Why behaviours matter – part three


It was great to see the huge interest from the international construction industry in the new NEC4 contract suite.

There was a record attendance of over 400 delegates at the NEC Users’ Group annual seminar on 22 June, which also served as the official launch for the new suite of contracts and users’ guides.
As some of you may know, I am now stepping down from my role as chair of the NEC Users’ Group as well as my role at HS2, so it was good to go out on a high point. I will continue to watch with interest how use of NEC continues to impact and improve the way the industry works.

This will also be my last editorial, continuing my theme of ‘why behaviours matter’ on NEC contracts – but perhaps slightly more frankly than before! In November I discussed the importance of aligning the behaviours of the client and contractor to each other and to the contract, and in March I reviewed the need for both parties to demonstrate they are prepared to adopt a collaborative behaviour, not just pay it lip service

In this issue I will look at how the mobilisation process after contract award should draw out how the parties will work together to achieve the client’s objectives.

Challenging contractor behaviour 
Over the course of my time both at HS2 Ltd and at Transport for London, much has been said about the importance of the ‘intelligent client’, the ‘informed client’ and so on. While it is true you cannot have a successful project if the client is relatively useless, very little is said about the ‘intelligent contractor’. Either we clients assume contractors are – by their very nature – intelligent or perhaps we are missing a trick.

As a parent I notice how easily client–contractor relationships can be equated with parent–child relationships. If the intelligent-client discussion is encouraging clients to behave as responsible adults, what role should the contractor play as their paid dependents? Certainly it is not that of a bratty two-year-old, who has to be constantly told not to hit his brother. 

Preferably it would be that of a responsible teenager, who phones you if their ride home from a late-night party is drunk and they don’t want to get in the car. So what behaviours do we really need to see from the contractor during contract mobilisation to make the relationship work? 

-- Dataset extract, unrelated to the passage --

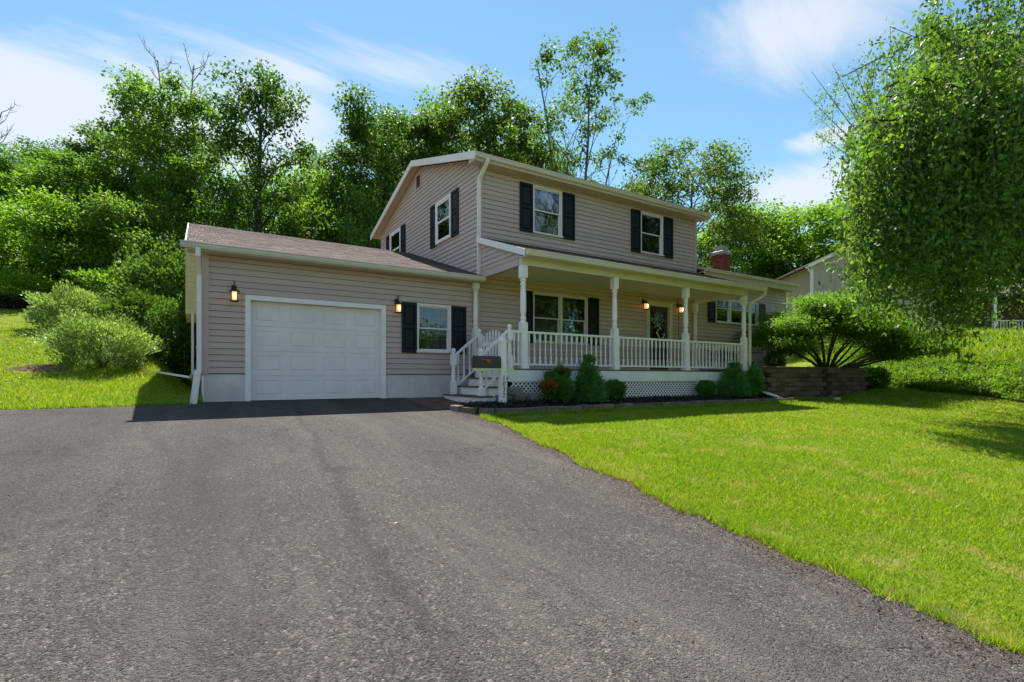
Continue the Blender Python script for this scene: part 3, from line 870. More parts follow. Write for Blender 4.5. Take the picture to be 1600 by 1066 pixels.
# gable windows: sashes set forward on a shallow dark box
for w, bl in ((W_GA, (.0, 'slat')), (W_GB, (.0, 'curtain'))):
    MB().box(XG - .001, XG + .001, w[0] + .02, w[1] - .02, w[2] + .02, w[3] - .02).build('window_backing', M['room'], house)
    m = MB(); u0, u1, z0, z1 = w; tw = .07; ax = 'x'
    fb(m, ax, XG, u0, u0 + tw, 0, .075, z0, z1); fb(m, ax, XG, u1 - tw, u1, 0, .075, z0, z1)
    fb(m, ax, XG, u0 + tw, u1 - tw, 0, .075, z1 - tw, z1); fb(m, ax, XG, u0 + tw, u1 - tw, 0, .085, z0, z0 + tw)
    wo = m.build('window', M['white'], house)
    zm = (z0 + z1) / 2; s = .05
    for a, b, n in ((zm - .02, z1 - tw, .06), (z0 + tw, zm + .02, .045)):
        q = MB(); a0, a1 = u0 + tw, u1 - tw
        fb(q, ax, XG, a0, a0 + s, n - .02, n, a, b); fb(q, ax, XG, a1 - s, a1, n - .02, n, a, b); fb(q, ax, XG, a0 + s, a1 - s, n - .02, n, a, a + s); fb(q, ax, XG, a0 + s, a1 - s, n - .02, n, b - s, b)
        q.build('sash', M['white'], wo)
        q = MB(); fb(q, ax, XG, a0 + s, a1 - s, n - .014, n - .009, a + s, b - s); q.build('pane', M['glass'], wo)
    q = MB(); k = z0 + tw
    while k < z1 - tw - .03:
        fb(q, ax, XG, u0 + tw, u1 - tw, .006, .012 + (.008 if bl[1] == 'slat' else 0), k, k + (.022 if bl[1] == 'slat' else .034)); k += .034
    tag(q.build('blind', M['blind'] if bl[1] == 'slat' else M['curtain'], wo), kind='stuff')
shutter('x', XG, 13.07, 13.51, 4.6, 5.93); shutter('x', XG, 14.64, 15.07, 4.6, 5.93)
shutter('x', XG, 17.38, 17.78, 4.58, 6.0); shutter('x', XG, 19.0, 19.45, 4.58, 6.0)
m = MB(); fb(m, 'x', XG, 15.9, 15.95, .0, .045, 6.83, 7.36); fb(m, 'x', XG, 16.3, 16.35, 0, .045, 6.83, 7.36); fb(m, 'x', XG, 15.95, 16.3, 0, .045, 7.31, 7.36); fb(m, 'x', XG, 15.95, 16.3, 0, .045, 6.83, 6.88)
vt = m.build('gable_vent', M['siding_trim'], house)
for k in range(8):
    z = 6.89 + k * .052
    MB().hexa([(XG - .03, 15.95, z), (XG - .03, 16.3, z), (XG - .036, 16.3, z + .004), (XG - .036, 15.95, z + .004)], [(XG - .024, 15.95, z + .045), (XG - .024, 16.3, z + .045), (XG - .026, 16.3, z + .05), (XG - .026, 15.95, z + .05)]).build('vent_slat', M['door'], vt)

# wing
ww = wall_slab('wing_wall', 'y', Y0, 15.17, 20.96, 1.48, 4.2, [ins(W_WING)], M['shade_sheathing'])
side_walls(ww, 'y', Y0, 15.20, 20.86, 1.50, 4.07, [ins(W_WING)])
MB().box(15.17, 20.94, Y0 + .01, Y0 + .2, -.1, 1.485).build('foundation', M['foundation'], house)
pw2 = MB().box(15.17, 15.22, Y0 - .012, Y0 + .005, DECK, 1.49).build('trim_strip', M['siding_trim'], house)
MB().box(20.855, 20.98, Y0 - .035, Y0, 1.48, 4.07).build('corner_trim', M['white_metal'], house)
MB().box(20.84, 20.96, Y0 + .12, 20.0, 0, 4.2).prism([(20.84, Y0 + .12, 4.2), (20.84, 20.0, 4.2), (20.84, 16.0, 5.62)], (.12, 0, 0)).build('wing_side_wall', M['siding_flat'], house)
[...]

Honesty, transparency and commitment
First, honesty and transparency are key. If the contractor starts running three sets of books – one for the client, one for its board and one with the real data, how is an NEC relationship ever going to achieve mutual trust and collaboration?  Obviously both parties need to be honest and transparent. But, given their history of less-than-transparent behaviours in the past, contractors need to ensure their relationship with clients on NEC contracts is at least like that of a responsible teenager:  tell the truth even if it gets them into trouble in the short term.

Second, the commercial relationship needs to work. Much has been said about clients getting what they pay for when they go for the lowest priced bid without considering quality. Lowballing contractors spend much of their time trying to push up the fixed or target price through compensation events rather than committing to the job at hand.  

While many NEC clients now put greater emphasis on technical quality rather price, the behaviour demonstrated by winning contractors can still often be characterised as ‘chasing the compensation event’. Both parties should wish for the fixed or target price to result in a fair profit for the contractor, ensuring the contractor focuses on delivery rather than hiring armies of quantity surveyors to push up the price.  

Offering innovative solutions
Finally, contractors should try to be innovative as well. NEC contracts are designed to achieve the best outcomes for both parties, so it should not just be the client coming up with every solution. 

Continuing the parent–child analogy, responsible teenagers do not want to be told what to do and how to do it at every moment – they can come up with some good ideas as well, particularly as they may be more attune with modern technology. Contractors too should not just wait to be told what to do by clients – they should be making real efforts to contribute equally to successful outcomes.

In summary, the NEC is designed to support positive behaviour on both sides of the contract, but both the client and the contractor need to behave intelligently to achieve success. My final article in this series was to have been on the need manage the contract in accordance with its terms but, as intelligent NEC users, I think you all already know that.